The Reserve Bank of India (RBI) has kept its benchmark repo rate unchanged at 5.25%, with the Monetary Policy Committee (MPC) unanimously voting to maintain the current policy stance while closely monitoring evolving domestic and global economic conditions.
Announcing the first bi-monthly monetary policy of the current financial year, RBI Governor Sanjay Malhotra said the central bank has retained a neutral monetary policy stance, balancing inflation management with the need to support economic growth amid heightened global uncertainty.
Policy Rates Remain Unchanged
Following the MPC's decision, the key policy rates remain:
- Repo Rate: 5.25%
- Standing Deposit Facility (SDF): 5.00%
- Marginal Standing Facility (MSF): 5.50%
- Bank Rate: 5.50%
The six-member Monetary Policy Committee met over three days before arriving at its unanimous decision to maintain existing interest rates.

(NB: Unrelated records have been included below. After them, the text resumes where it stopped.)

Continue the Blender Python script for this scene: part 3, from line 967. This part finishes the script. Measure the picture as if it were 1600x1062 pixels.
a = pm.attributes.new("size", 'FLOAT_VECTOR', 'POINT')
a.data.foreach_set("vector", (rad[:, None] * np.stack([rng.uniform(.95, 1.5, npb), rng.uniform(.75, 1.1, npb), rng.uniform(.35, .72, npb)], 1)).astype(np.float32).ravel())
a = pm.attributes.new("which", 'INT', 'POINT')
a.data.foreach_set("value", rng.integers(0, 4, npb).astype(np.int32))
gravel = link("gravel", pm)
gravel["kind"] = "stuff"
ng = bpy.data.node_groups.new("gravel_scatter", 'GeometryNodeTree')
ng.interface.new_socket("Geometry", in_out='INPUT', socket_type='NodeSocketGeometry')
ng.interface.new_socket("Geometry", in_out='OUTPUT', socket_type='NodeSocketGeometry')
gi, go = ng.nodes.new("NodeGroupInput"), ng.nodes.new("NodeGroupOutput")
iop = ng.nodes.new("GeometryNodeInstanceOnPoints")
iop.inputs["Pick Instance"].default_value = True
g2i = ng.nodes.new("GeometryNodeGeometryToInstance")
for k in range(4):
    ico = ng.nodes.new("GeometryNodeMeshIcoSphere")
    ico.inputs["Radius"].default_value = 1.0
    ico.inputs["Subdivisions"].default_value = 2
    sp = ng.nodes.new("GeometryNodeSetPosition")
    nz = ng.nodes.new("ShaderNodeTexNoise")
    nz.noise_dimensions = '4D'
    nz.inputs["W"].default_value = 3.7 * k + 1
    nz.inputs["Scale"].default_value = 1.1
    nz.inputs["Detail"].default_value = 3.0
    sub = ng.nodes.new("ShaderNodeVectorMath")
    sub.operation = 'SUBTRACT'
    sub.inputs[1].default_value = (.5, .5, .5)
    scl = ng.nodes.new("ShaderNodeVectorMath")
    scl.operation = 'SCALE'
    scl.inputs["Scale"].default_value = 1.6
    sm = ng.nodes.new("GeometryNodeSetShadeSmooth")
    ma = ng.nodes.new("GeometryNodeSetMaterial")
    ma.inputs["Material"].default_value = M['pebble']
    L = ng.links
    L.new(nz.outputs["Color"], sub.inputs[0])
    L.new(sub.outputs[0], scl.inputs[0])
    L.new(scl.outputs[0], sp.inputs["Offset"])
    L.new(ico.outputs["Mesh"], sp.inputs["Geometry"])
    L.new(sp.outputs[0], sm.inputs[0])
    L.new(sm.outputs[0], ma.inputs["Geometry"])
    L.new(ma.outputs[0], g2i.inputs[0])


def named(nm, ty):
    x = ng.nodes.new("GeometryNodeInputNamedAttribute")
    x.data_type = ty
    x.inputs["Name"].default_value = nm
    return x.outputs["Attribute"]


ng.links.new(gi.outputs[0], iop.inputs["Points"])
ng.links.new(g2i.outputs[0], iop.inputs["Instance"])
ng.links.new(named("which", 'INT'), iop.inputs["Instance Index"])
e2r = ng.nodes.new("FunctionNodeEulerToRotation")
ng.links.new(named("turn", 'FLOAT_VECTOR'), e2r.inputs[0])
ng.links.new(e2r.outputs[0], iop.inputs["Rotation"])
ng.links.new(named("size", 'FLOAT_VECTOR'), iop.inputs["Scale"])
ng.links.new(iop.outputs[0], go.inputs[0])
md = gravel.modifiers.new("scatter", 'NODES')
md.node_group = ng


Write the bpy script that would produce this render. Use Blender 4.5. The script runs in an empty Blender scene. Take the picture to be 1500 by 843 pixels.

RBI Projects 6.9% GDP Growth
The central bank expects India's economy to remain resilient despite global headwinds.
The RBI projected real GDP growth of 6.9% for the current financial year, while estimating that the economy expanded by 7.6% during the previous fiscal year.
Governor Malhotra said India's macroeconomic fundamentals continue to remain strong, providing the economy with greater resilience against external shocks compared to previous years.
According to the RBI, government initiatives aimed at supporting exports, strengthening domestic manufacturing and protecting supply chains are expected to cushion the impact of global disruptions.
Inflation Forecast at 4.6%
The RBI has projected Consumer Price Index (CPI) inflation at 4.6% for the current financial year.
However, Governor Malhotra cautioned that inflation risks remain elevated due to several external factors, including:
- Persistently high global energy prices.
- Continuing geopolitical tensions in West Asia.
- Potential emergence of El Niño weather conditions affecting agricultural output.
- Rising international freight and insurance costs.
- Global supply-chain disruptions.
The Governor noted that these developments could increase production costs across industries and create additional inflationary pressures.
West Asia Conflict Remains a Key Concern
The RBI adopted a cautious "wait-and-watch" approach regarding the ongoing conflict in West Asia, stating that rapidly evolving geopolitical developments continue to influence both inflation and economic growth projections.
Governor Malhotra observed that prolonged geopolitical instability could:
- Increase crude oil and energy prices.
- Raise logistics and transportation costs.
- Disrupt international supply chains.
- Affect the availability of key industrial inputs.
- Moderate economic growth if disruptions persist.
Despite these concerns, the central bank expressed confidence that India's diversified economic structure and policy measures would help mitigate the overall impact.
RBI Reiterates Market-Determined Rupee Policy
The Governor also addressed movements in the Indian rupee, noting that the currency had experienced relatively higher depreciation during 2025-26 compared to historical averages.
He reiterated that the RBI's exchange rate policy remains unchanged.
According to the central bank, interventions in the foreign exchange market are undertaken solely to curb excessive volatility rather than defend any predetermined exchange rate level.
Governor Malhotra emphasised that exchange rates in India remain fundamentally market-determined, while the RBI will continue intervening only to prevent disruptive market conditions that could amplify currency fluctuations beyond economic fundamentals.
Financial Markets Watch Future Policy Direction
Market participants interpreted the RBI's decision as signalling continued caution amid uncertain global conditions.
With inflation remaining within the central bank's tolerance range but external risks increasing, economists expect future monetary policy decisions to remain data-driven, particularly regarding inflation, global commodity prices and geopolitical developments.
The central bank indicated it will continue monitoring incoming economic data before considering any changes to interest rates in subsequent policy reviews.
Shunyatax Global Insight
The RBI's decision to maintain the repo rate reflects a balanced approach between sustaining economic growth and containing inflation risks. While India's domestic fundamentals remain relatively robust, uncertainties stemming from geopolitical conflicts, volatile energy markets and climate-related risks continue to shape monetary policy. The central bank's emphasis on flexibility and market stability signals that future decisions will remain closely tied to evolving global and domestic economic conditions.